Mirar hacia los lados tratando de captar las distintas actividades matutinas y sabatinas, me distrajo por unos momentos y fue demasiado tarde cuando vi que tres colectivos iban abandonando el sector, sin darme cuenta si alguno de ellos me servía. ¡En fin! ¡No pude decir lo mismo que el taxista unos minutos antes, jajaja!
Parece ser el día de las conversaciones con taxistas. Cuando ya íbamos a llegar a Rengo, una vez que los demás se bajaron (¡no sean mal pensados!), el chofer del colectivo comenzó a dialogar. Ahí me enteré que había vivido en "Sal si puedes" (jajaja, ¡el nombre de la localidad!) Y que volvería a radicar allá en unos años más; quería una vida más tranquila con su esposa (me enteré que era la segunda, jajaja; hay gente que habla de más).
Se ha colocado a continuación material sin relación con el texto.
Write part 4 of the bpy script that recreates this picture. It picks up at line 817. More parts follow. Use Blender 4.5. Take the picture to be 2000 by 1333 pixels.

Las clases se desarrollaron con normalidad en sus actividades y asistencia y, al finalizar, tuve la suerte de venirme en el auto con dos colegas. El conductor y dueño del vehículo andaba con hambre (como la mayoría de los jóvenes a su edad); estaba antojado de empanadas. Como no encontró local abierto en que vendieran en el trayecto de la salida de Rengo, se detuvo en la carretera y ahí, dimos cuenta, cada uno, de una enorme empanada bien caliente. ¡Diablos, la lengua me quedó escaldada! Era un ejemplar mixto: carne, pollo, queso, aceituna, huevo y harrrta cebolla, jajaja. Estaba rica sí. ¿Quién no encuentra rica una empanada a las 14,40 horas de un sábado, después de una mañana de trabajo?